Perl Application Development and Distribution Platform
With the constant improvement of Strawberry Perl, the recent release of the first Portable Strawberry and development on Padre, the Perl IDE I was thinking a bit on how to further extend these projects.
I though we should turn all this work into a platform for desktop application development and distribution.
There are several packages out there that allow you to develop a web application using MySQL, PHP and Apache on Windows (e.g. Devside) and even packages that you can use to host your web application (e.g. WAMP Server) but there is not so much for the desktop applications. I found Dabodev which is a Pyhton based framework that might be similar to what I'd like to have. I have not found one for Perl yet.
I'd like to have an easily installable package initially for Windows but later on maybe for Linux, Unix and Mac as well that can be used to both develop desktop applications and to easily distribute them. We already have CPAN, a nice distribution framework for modules but there are a few problems.
- You alway get the latest version of every module that were not yet tested.
- Two applications installed on the same system might require different versions of the same module.
If all the extra modules were installed in some application specific directory that would solve the second problem but you still get the latest of all the modules. If the application and all the extra modules are distributed in a [dist://PAR] package the developer has almost full control over which version of the modules will be used. I write almost as there won't be control over the modules NOT in the par package.

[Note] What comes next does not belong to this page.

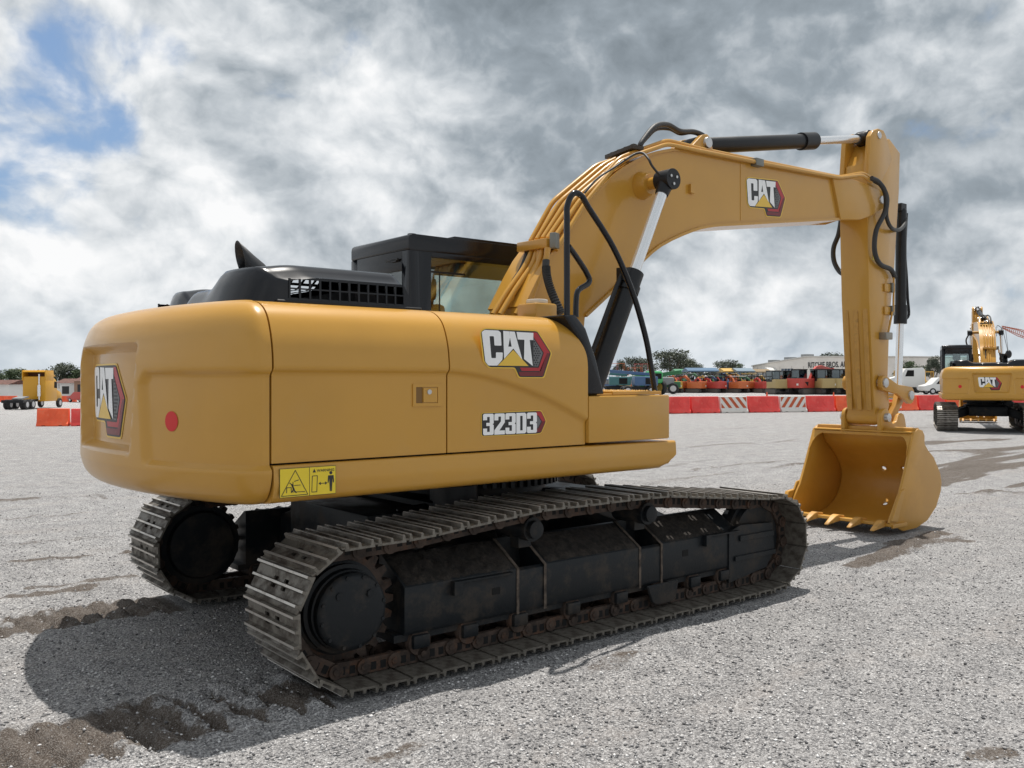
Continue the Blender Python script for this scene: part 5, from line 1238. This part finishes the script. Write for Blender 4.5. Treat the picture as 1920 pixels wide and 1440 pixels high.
def scissor(u, Z, col, lb, hgt=2.6):
    o = empty('scissor_lift', (0, 0, 0), 0, lb, 'scissor lift', 'scissor lifts far behind the boom cylinder'); place(o, u, Z, 70)
    for x in (-.9, .9):
        for y in (-.55, .55): wheel(o, x, y, .25, .25, .2)
    MB().box(-1.2, 1.2, -.6, .6, .3, .9).build('base', col, o, bevel=.03); m = MB()
    for k in range(4):
        for y in (-.5, .5): m.bar((-1.0, y, .95 + k * .15), (1.0, y, 1.1 + k * .15), .05, .06); m.bar((1.0, y, .95 + k * .15), (-1.0, y, 1.1 + k * .15), .05, .06)
    m.build('scissor_arms', FGY, o); m = MB()
    for z in (1.7, 2.1, hgt):
        for y in (-.6, .6): m.bar((-1.2, y, z), (1.2, y, z), .04, .05)
        for x in (-1.2, 1.2): m.bar((x, -.6, z), (x, .6, z), .04, .05)
    for x in (-1.2, 0, 1.2):
        for y in (-.6, .6): m.bar((x, y, 1.6), (x, y, hgt), .04, .04)
    m.box(-1.2, 1.2, -.6, .6, 1.55, 1.68); m.build('platform_rail', col, o); return o
for k, (u, c, z, lb) in enumerate([(1134, FRD, 150, 'red scissor lift leftmost of the far lifts'), (1144, FBL, 146, 'blue scissor lift second of the far lifts'), (1157, FOR, 155, 'orange scissor lift right of the blue one'), (1168, CYL, 152, 'tan scissor lift in front of the far trees'), (1190, FOR, 158, 'orange scissor lift right above the blue boom lift'), (1203, FRD, 160, 'red scissor lift above the blue boom lift turret')]):
    scissor(u, z, c, lb, 3.0 + (k % 3) * .7)
def shelter(u0, u1, Z, col, lb, hh=2.95):
    a, b = wp(u0, Z), wp(u1, Z); L = (b - a).length; o = empty('machine_shelter', (a + b) / 2, math.atan2(b.y - a.y, b.x - a.x), lb, 'shelter', 'low canopies behind the machines')
    m = MB(); m.prism([(-2.5, hh - .15), (2.5, hh - .15), (2.5, hh), (0, hh + .45), (-2.5, hh)], -L / 2, L / 2, 'x'); m.build('roof', col, o)
    for x in (-L / 2 + .3, 0, L / 2 - .3):
        for y in (-2.2, 2.2): MB().box(x - .08, x + .08, y - .08, y + .08, 0, hh - .1).build('post', FGY, o)
shelter(1284, 1342, 135, m_('roof_blue', (.06, .13, .22), .5), 'low blue canopy roof above the red mini excavators')
shelter(1262, 1283, 150, m_('roof_green', (.05, .20, .10), .5), 'small green canopy roof left of the blue one')
shelter(1350, 1372, 140, FYE, 'yellow canopy roof above the blue mini excavators')
shelter(1374, 1408, 138, m_('roof_pale', (.16, .22, .27), .5), 'pale blue grey canopy roof above the orange pair')
shelter(1410, 1440, 150, m_('roof_tan', (.22, .15, .07), .5), 'tan canopy roof behind the green machine')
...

So the technical requirements:
Install a baseline Perl that already includes lots of nice modules and a distribution framework. Especially install the most important modules that require compilation or things not on CPAN.
Strawberry Perl already includes PAR. Chocolate Perl will include wxPerl as well and maybe other GUI frameworks.
We need a way to distribute and install applications packaged as par archives. PAUSE/CPAN can already be used to distribute these packages. AFAIK neither CPAN nor CPANPLUS has any knowledge about such packages so we might need to either change those or provide a separate tool that will only install par packages.
As I discussed with Steffen Mueller, there is already a pair of modules: [dist://PAR::Repository] and [dist://PAR::Repository::Client] that can provide an alternative way for distribution and installation of PAR packages.
IMHO on this platform end-users should never install individual CPAN modules and even developers should install them in an application specific directory. That would avoid any unwanted upgrade of a prerequisite module. Developers might need several configurations of CPAN.pm to be used by each application they are working on.
The application installer tool should know more about the applications than CPAN.pm currently does. Somewhere there should be a 3 dimensional matrix of (Platform version X Application version X OS version ) where Platform version will be something like Strawberry Perl 5.10.0.3. At the beginning the OS version is always MS Windows but I hope this Platform can be extended to other operating systems as well.
The information in the 3D matrix is probably best provided by the application developer. The installation tool (similar to GUI version of ppm ?) should be able to help the user select which versions of the application are approved to his/her OS and current platform and install that version of the application.
Let's have an example:
- I want to distribute an application that uses Module::Widget 1.12.
- I tested my application on Chocolate Perl 5.10.0.27
- As that version of Chocolate Perl already include Module::Widget 1.12 I don't include it in my PAR distribution
- If a user tries to install my application on an older version of Chocolate Perl, that did not yet include Module::Widget 1.12, the tool will tell so and won't try to install the module
Later I would include Parrot in this framework and gradually allow other languages running over Parrot.